# Stated task
Render the following material again verbatim, leaving nothing out.
(begin)
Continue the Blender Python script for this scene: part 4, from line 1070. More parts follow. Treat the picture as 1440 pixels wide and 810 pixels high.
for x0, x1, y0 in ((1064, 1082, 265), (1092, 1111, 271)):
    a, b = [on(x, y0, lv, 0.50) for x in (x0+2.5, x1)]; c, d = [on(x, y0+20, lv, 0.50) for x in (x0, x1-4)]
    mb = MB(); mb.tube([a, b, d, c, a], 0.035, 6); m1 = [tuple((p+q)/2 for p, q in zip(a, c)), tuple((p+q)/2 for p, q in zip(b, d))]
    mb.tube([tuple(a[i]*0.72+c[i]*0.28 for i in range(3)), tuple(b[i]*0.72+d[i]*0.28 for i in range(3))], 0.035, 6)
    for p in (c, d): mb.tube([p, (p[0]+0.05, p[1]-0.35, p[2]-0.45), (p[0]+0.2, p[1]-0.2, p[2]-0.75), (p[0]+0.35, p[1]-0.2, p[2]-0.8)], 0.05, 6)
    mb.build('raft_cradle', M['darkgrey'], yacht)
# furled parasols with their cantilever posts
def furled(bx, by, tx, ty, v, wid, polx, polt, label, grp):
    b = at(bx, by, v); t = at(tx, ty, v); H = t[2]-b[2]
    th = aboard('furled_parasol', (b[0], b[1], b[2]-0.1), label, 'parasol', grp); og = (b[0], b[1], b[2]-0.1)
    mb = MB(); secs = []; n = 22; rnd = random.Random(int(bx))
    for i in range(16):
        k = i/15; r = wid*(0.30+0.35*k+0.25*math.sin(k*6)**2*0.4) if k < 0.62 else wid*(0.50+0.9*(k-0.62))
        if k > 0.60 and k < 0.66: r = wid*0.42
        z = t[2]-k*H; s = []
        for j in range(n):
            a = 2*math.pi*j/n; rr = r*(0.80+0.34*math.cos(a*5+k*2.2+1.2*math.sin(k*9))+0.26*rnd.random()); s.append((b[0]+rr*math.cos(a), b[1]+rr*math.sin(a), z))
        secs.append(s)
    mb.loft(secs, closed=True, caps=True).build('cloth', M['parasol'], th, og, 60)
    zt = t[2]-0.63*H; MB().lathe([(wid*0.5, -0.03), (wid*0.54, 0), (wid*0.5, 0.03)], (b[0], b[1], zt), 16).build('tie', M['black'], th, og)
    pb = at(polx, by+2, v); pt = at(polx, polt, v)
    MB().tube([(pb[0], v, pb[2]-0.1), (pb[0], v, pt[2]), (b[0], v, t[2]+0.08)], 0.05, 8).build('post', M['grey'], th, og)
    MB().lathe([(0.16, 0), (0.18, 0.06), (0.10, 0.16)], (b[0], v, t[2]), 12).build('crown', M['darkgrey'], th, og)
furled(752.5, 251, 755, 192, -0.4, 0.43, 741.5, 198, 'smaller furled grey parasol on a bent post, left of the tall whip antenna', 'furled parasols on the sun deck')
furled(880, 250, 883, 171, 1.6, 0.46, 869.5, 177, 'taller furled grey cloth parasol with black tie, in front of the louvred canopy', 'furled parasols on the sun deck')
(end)
# Exercise answer
Continue the Blender Python script for this scene: part 4, from line 1070. More parts follow. Treat the picture as 1440 pixels wide and 810 pixels high.
for x0, x1, y0 in ((1064, 1082, 265), (1092, 1111, 271)):
    a, b = [on(x, y0, lv, 0.50) for x in (x0+2.5, x1)]; c, d = [on(x, y0+20, lv, 0.50) for x in (x0, x1-4)]
    mb = MB(); mb.tube([a, b, d, c, a], 0.035, 6); m1 = [tuple((p+q)/2 for p, q in zip(a, c)), tuple((p+q)/2 for p, q in zip(b, d))]
    mb.tube([tuple(a[i]*0.72+c[i]*0.28 for i in range(3)), tuple(b[i]*0.72+d[i]*0.28 for i in range(3))], 0.035, 6)
    for p in (c, d): mb.tube([p, (p[0]+0.05, p[1]-0.35, p[2]-0.45), (p[0]+0.2, p[1]-0.2, p[2]-0.75), (p[0]+0.35, p[1]-0.2, p[2]-0.8)], 0.05, 6)
    mb.build('raft_cradle', M['darkgrey'], yacht)
# furled parasols with their cantilever posts
def furled(bx, by, tx, ty, v, wid, polx, polt, label, grp):
    b = at(bx, by, v); t = at(tx, ty, v); H = t[2]-b[2]
    th = aboard('furled_parasol', (b[0], b[1], b[2]-0.1), label, 'parasol', grp); og = (b[0], b[1], b[2]-0.1)
    mb = MB(); secs = []; n = 22; rnd = random.Random(int(bx))
    for i in range(16):
        k = i/15; r = wid*(0.30+0.35*k+0.25*math.sin(k*6)**2*0.4) if k < 0.62 else wid*(0.50+0.9*(k-0.62))
        if k > 0.60 and k < 0.66: r = wid*0.42
        z = t[2]-k*H; s = []
        for j in range(n):
            a = 2*math.pi*j/n; rr = r*(0.80+0.34*math.cos(a*5+k*2.2+1.2*math.sin(k*9))+0.26*rnd.random()); s.append((b[0]+rr*math.cos(a), b[1]+rr*math.sin(a), z))
        secs.append(s)
    mb.loft(secs, closed=True, caps=True).build('cloth', M['parasol'], th, og, 60)
    zt = t[2]-0.63*H; MB().lathe([(wid*0.5, -0.03), (wid*0.54, 0), (wid*0.5, 0.03)], (b[0], b[1], zt), 16).build('tie', M['black'], th, og)
    pb = at(polx, by+2, v); pt = at(polx, polt, v)
    MB().tube([(pb[0], v, pb[2]-0.1), (pb[0], v, pt[2]), (b[0], v, t[2]+0.08)], 0.05, 8).build('post', M['grey'], th, og)
    MB().lathe([(0.16, 0), (0.18, 0.06), (0.10, 0.16)], (b[0], v, t[2]), 12).build('crown', M['darkgrey'], th, og)
furled(752.5, 251, 755, 192, -0.4, 0.43, 741.5, 198, 'smaller furled grey parasol on a bent post, left of the tall whip antenna', 'furled parasols on the sun deck')
furled(880, 250, 883, 171, 1.6, 0.46, 869.5, 177, 'taller furled grey cloth parasol with black tie, in front of the louvred canopy', 'furled parasols on the sun deck')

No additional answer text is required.